UN PREMIO
El año dos mil dos el Premio** Booker fue para alguien nacido en España, pero que es canadiense: Yann Martel, Vida de Pi, Barcelona, Ed. Destino, 2003**. Sin embargo, yo no lo compré porque en la portada, hermosa como suelen ser las de Destino, figurase “Premio Booker 2002”, pues confieso alegremente mi ignorancia: no conocía la importancia de ese premio ni hasta el momento le había prestado la más mínima atención. Si llegué a Vida de Pi fue gracias a un profesor de Literatura que pensó que podría gustarme. Y me gustó mucho: demostró no sólo que sabía literatura, sino también que era capaz de calar al prójimo. La obra no es extensa (334 incluyendo el glosario final), pero en algún momento -pienso en la estancia de Pi en la isla- puede hacerse larga. Sin embargo, Martel sabe remontar el vuelo y el final de la novela es inolvidable: ¿cuál es la realidad? ¿Nos devuelven los japoneses a ella? La confluencia entre el mundo onírico y el real, la ambigüedad de las fronteras está narrada con gran maestría. Además, el arranque es fantásticamente divertido. El argumento es enrevesadamente simple: la venta de los animales de un zoológico (no sé si alguien ha reparado en lo terrible de esa palabra, pues el zoon logon parece ser que es el ser humano...) y el naufragio en mitad del Pacífico del barco que los traslada. Los supervivientes, entre ellos Pi, se las tendrán que apañar en un bote salvavidas de los antiguos; pero la novela es mucho más.

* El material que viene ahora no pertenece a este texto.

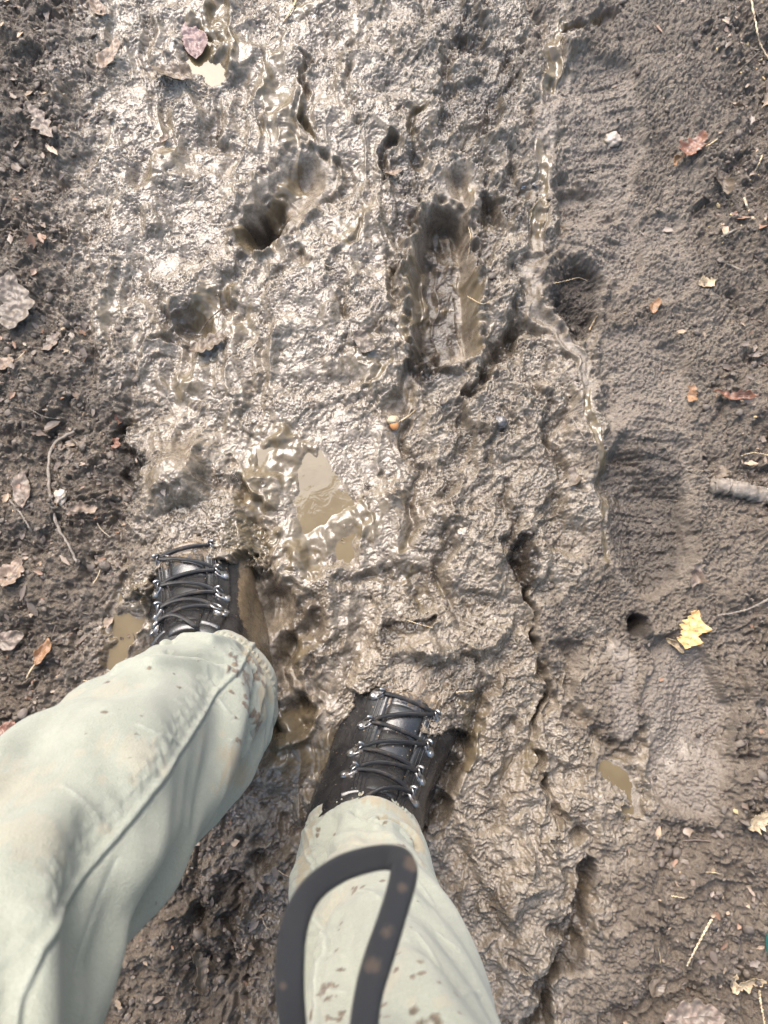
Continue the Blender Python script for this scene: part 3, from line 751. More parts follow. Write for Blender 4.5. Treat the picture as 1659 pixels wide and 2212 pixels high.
def leather(name):
    n = NT(name); co = n.co()
    mud = n.attr("mud")
    c = n.mix(n.ramp(n.noise(40, 5, .6, co), .3, .75), (0.0085, 0.0085, 0.0095), (0.021, 0.020, 0.020))
    nm = n.noise(120, 6, .7, co)
    m2 = n.ramp(n.math('ADD', mud, n.math('MULTIPLY', n.math('SUBTRACT', nm, .5), .9)), .42, .58)
    film = n.ramp(n.noise(30, 5, .65, co), .55, .8, 0, .5)
    c = n.mix(film, c, (0.040, 0.031, 0.022))
    vor = n.n("ShaderNodeTexVoronoi"); vor.inputs["Scale"].default_value = 170; n.put(vor.inputs["Vector"], co)
    sp = n.math('MULTIPLY', n.ramp(vor.outputs["Distance"], .20, .12), n.ramp(vor.outputs["Color"], .72, .75))
    c = n.mix(sp, c, (0.16, 0.115, 0.07))
    c = n.mix(m2, c, n.mix(n.ramp(n.noise(150, 4, .6, co), .35, .65), (0.125, 0.090, 0.055), (0.085, 0.061, 0.037)))
    n.set(Base_Color=c, Roughness=n.math('ADD', n.fmix(m2, .20, .26), n.ramp(nm, .3, .8, -.06, .16)), IOR=1.48)
    n.set(Specular_IOR_Level=.55)
    h = n.math('ADD', n.math('MULTIPLY', n.noise(300, 4, .65, co), .35), n.math('ADD', n.math('MULTIPLY', n.noise(38, 3, .5, co), .8), n.math('ADD', n.math('MULTIPLY', m2, .5), n.math('MULTIPLY', sp, .4))))
    n.bump(h, n.fmix(m2, .28, .8), .003)
    return n.m
LEATHER = leather("black_wet_leather")
def metal():
    n = NT("nickel"); co = n.co()
    d = n.ramp(n.noise(160, 4, .6, co), .48, .64)
    n.set(Base_Color=n.mix(d, (.27, .265, .26), (.06, .047, .034)), Metallic=n.fmix(d, 1.0, .1), Roughness=n.fmix(d, .28, .45))
    return n.m
METAL = metal()
def lace_mat():
    n = NT("lace_cord"); co = n.co()
    w = n.n("ShaderNodeTexWave", bands_direction='DIAGONAL'); w.inputs["Scale"].default_value = 420; n.put(w.inputs["Vector"], co)
    c = n.mix(n.ramp(n.noise(70, 4, .6, co), .50, .72), (.013, .013, .014), (.055, .042, .030))
    n.set(Base_Color=c, Roughness=.42, Specular_IOR_Level=.5); n.bump(w.outputs["Fac"], .6, .0012)
    return n.m
LACE = lace_mat()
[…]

**Los premios literarios están hoy permanentemente bajo sospecha de amaño. La razón es bien sencilla: las grandes editoriales -como todas las empresas- no pueden permitirse el lujo de dejar de ganar dinero y para ellas ganar menos es equivalente en la práctica a no ganar. Si dotan un premio con una suculenta cantidad, deben garantizarse ventas suficientes de la obra y, si es posible, repercusión en los medios de comunicación de masas. El problema es más complejo de lo que a primera vista podría parecer (salvo que el editor encargue directamente al autor la obra que será premiada: se ha dado el caso y se seguirá dando según me consta de las fuentes más fiables), porque el jurado puede tener apariencia de insobornable; pero, claro, a ningún jurado le agradaría premiar a un escritor mediocre o una mala obra. Entonces... entonces surgen, por una parte, los lectores previos, que seleccionan las obras que llegan a los jurados y, por otra, las presiones, pues el jurado de hoy quizás sea el autor premiado de mañana. La solución suele ser que cada vez con más frecuencia los premios literarios generosamente dotados económicamente se dan a autores consagrados o casi; sólo en alguna ocasión, cuando se encuentra una obra realmente hermosa, puede correrse algún riesgo si la editorial está dispuesta a realizar una campaña de ventas agresiva. En resumen: la mayoría de los premios literarios de cuantía son previsibles. Y digo de “cuantía” porque hay premios cuyo importe en metálico es parco, pero que son importantes: en éstos sí se corren riesgos y puede descubrirse algún autor antes de que empiece a escribir para las ventas editoriales, pero ése es ya otro problema en el que algún día será bueno meditar; mas como dije al inicio de esta gaceta, por llamarla así, soy persona más de libros que de autores. No es ninguna necesidad que alguien que ha escrito un buen libro escriba otro igualmente bueno y, desde luego, las cualidades literarias no se transmiten de padres a hijos: no se adquieren por vía de herencia biológica. ¿Qué sucede entonces? Sencillamente, que los apellidos venden.
**Alguno, movido sin duda por el sano deseo de meter su dedo en uno de mis órganos de visión, podría decir: “¿No puede hablar de algo más moderno?” Porque, claro, un libro con seis años parece ya una antigualla. ¿Qué pensar de Homero, Cervantes o el inefable Torrente? La semana pasada acudí a uno de mis libreros y le pedí que me recomendase una novela (Fante no, por favor). Su respuesta fue primero una elusiva: “Yo leo sobre todo ensayos” para pasar, posteriormente, a la sinceridad: “Hay tantas novedades editoriales que no sabría cuál... Antes había una docena o poco más de novedades, pero ahora tenemos que cambiar la mesa todas las semanas”. A la literatura también la alcanzado la mentalidad ultramoderna (en fin, José Antonio Marina, en fin) de usar y tirar. Una persona a la que admiré mucho, y a la que quise más, me dijo de broma en una ocasión: “La imprenta ha sido un invento del diablo, porque gracias a ella he tenido que leer libros que no hubiese querido leer jamás; antes, cuando los libros se copiaban a mano, sólo sobrevivían las grandes obras”. Fue, sin duda, una boutade (deberíamos decir “butada”, que suena más castizo), pero hay mucha razón en criticar la creciente mercantilización de la literatura.